Lending from south Korea's banks has tightened, even to the
top 10 conglomerates. Finance and Economy Minister Kang
Kyong Shik said the government "is no longer able or willing
to rescue poorly managed, bankrupt companies." The collapse
of two south Korean steel producers in the same financial
quarter has the economic magazine Far Eastern Economic
Review writers saying, "It's time to sound the alarm bells."
Tokyo to bail out two big banks
The Japanese government made the decision to bail out two
of its top-20 banking institutions - Nippon Credit Bank and
Hokkaido Takushoku Bank - both of whom have amassed huge bad
debts. Tokyo is calling for other large banks and industries
to offer up 150 billion yen (US$1.2 billion) in loans for
the bailout. Alicia Ogawa, a banking analyst at Salomon
Brothers Asia Ltd., said that this way of proceeding is "a
sign that they [Japanese capitalists] don't have anything
else up their sleeve." Nippon will be liquidating its three
affiliates, closing down its overseas operations, and
cutting 20 percent of its workforce, while lowering salaries
for those who remain. Takushoku will merge with Hokkaido
Bank, formerly its main competitor.
Farmworkers' pay fell sharply
In the last two decades, real wages earned by farmworkers
have fallen by as much as 20 percent or more. Don Villarejo,
executive director of the California Institute for Rural
Studies, places wage decline at over 25 percent.

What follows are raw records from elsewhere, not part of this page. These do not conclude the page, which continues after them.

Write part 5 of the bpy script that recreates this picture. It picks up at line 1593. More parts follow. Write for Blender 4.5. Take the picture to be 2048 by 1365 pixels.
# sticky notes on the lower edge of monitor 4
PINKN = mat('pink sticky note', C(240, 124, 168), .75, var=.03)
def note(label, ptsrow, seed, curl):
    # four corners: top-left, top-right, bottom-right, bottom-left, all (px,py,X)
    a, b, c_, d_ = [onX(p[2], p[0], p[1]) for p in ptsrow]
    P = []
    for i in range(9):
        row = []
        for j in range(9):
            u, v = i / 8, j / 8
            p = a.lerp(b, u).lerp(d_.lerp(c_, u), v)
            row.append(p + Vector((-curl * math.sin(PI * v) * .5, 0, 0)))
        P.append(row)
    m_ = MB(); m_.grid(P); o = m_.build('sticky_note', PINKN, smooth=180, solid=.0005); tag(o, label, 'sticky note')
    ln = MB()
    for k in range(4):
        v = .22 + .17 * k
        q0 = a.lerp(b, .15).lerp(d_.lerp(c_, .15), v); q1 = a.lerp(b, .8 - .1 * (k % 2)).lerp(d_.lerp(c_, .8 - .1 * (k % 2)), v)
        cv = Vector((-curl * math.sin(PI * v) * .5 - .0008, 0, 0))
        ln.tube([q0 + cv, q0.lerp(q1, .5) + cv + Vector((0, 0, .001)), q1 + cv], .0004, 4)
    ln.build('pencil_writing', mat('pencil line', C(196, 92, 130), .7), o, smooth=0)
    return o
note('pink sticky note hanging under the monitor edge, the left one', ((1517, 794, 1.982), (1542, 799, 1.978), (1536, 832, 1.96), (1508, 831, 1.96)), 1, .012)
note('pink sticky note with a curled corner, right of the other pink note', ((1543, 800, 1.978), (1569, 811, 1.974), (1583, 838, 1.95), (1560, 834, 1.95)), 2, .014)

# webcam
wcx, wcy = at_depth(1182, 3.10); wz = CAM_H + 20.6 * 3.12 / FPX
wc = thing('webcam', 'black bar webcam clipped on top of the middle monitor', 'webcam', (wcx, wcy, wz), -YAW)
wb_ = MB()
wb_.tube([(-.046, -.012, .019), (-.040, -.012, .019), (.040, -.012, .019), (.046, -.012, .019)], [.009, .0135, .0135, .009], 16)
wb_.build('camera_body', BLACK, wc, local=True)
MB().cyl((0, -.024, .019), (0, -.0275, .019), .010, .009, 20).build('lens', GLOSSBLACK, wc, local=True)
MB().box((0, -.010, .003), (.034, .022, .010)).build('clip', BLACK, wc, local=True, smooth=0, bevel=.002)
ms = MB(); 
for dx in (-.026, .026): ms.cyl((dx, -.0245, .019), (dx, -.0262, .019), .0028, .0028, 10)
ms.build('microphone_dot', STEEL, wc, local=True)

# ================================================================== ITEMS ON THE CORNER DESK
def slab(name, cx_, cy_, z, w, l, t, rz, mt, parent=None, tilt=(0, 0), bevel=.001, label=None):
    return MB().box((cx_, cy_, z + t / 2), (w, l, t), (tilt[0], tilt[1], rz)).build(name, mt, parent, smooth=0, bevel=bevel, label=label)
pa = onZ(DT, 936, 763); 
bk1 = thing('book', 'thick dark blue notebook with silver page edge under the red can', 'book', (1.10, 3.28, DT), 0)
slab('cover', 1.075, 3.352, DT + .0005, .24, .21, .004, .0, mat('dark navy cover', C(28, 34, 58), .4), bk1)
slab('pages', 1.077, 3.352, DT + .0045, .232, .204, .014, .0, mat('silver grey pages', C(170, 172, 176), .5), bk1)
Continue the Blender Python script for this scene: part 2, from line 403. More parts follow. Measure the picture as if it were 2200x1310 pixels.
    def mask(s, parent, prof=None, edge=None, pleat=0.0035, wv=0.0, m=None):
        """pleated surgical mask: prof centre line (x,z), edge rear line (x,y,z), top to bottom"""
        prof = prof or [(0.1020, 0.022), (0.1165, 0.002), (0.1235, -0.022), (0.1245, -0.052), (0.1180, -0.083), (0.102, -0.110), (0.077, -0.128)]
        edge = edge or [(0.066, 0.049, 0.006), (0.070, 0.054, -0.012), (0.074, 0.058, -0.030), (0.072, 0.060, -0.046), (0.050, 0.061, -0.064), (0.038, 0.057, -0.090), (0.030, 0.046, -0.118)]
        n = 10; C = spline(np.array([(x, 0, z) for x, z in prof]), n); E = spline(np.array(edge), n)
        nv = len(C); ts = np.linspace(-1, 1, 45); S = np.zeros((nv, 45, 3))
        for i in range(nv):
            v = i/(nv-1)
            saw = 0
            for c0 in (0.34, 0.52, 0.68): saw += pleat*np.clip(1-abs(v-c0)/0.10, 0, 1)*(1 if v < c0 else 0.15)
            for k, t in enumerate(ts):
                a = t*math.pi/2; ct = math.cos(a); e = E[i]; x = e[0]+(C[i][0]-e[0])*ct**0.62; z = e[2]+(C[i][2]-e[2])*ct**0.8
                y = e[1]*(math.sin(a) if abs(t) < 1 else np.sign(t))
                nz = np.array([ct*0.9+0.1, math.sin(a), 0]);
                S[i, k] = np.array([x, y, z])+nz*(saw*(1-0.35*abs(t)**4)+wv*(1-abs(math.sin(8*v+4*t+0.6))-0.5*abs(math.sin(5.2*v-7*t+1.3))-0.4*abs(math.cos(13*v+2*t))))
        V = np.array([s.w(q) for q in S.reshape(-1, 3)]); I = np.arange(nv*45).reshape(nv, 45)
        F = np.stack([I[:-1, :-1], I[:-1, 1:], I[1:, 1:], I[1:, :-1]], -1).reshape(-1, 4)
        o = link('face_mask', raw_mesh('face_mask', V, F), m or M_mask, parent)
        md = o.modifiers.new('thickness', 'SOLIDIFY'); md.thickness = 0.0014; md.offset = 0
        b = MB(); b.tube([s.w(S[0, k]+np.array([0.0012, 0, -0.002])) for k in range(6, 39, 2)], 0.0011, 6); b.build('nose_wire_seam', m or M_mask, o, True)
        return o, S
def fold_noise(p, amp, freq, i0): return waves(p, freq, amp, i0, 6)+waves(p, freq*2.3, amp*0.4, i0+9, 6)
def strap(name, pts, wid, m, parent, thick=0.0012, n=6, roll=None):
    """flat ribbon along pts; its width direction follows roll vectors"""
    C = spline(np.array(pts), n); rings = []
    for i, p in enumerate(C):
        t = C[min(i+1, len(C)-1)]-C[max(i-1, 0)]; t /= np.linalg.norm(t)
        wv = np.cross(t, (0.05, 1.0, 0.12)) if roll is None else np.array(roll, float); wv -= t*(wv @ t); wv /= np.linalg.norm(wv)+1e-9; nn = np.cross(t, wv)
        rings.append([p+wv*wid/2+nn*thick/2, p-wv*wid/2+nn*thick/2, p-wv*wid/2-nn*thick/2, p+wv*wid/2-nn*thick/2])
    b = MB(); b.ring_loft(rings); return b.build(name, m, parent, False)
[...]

Conservative estimates from the Department of Agriculture
put the pay drop at 7 percent. Farm workers' annual earnings
average a mere $8,000. Some of the agricultural toilers have
health-care benefits and pensions, but the majority of
workers do not. Farmworkers in many states are many times
also denied time-and-a-half for working over eight hours.
Farmworkers waged a 15-year struggle for better working conditions beginning in the early 1960s. The United Farm Workers of America helped lead the drive for unionization appealing to the consciousness of national oppression among Chicano and Mexican workers. It played a major role in the fight for Chicano rights at that time, winning scores of union contracts in the 1970s.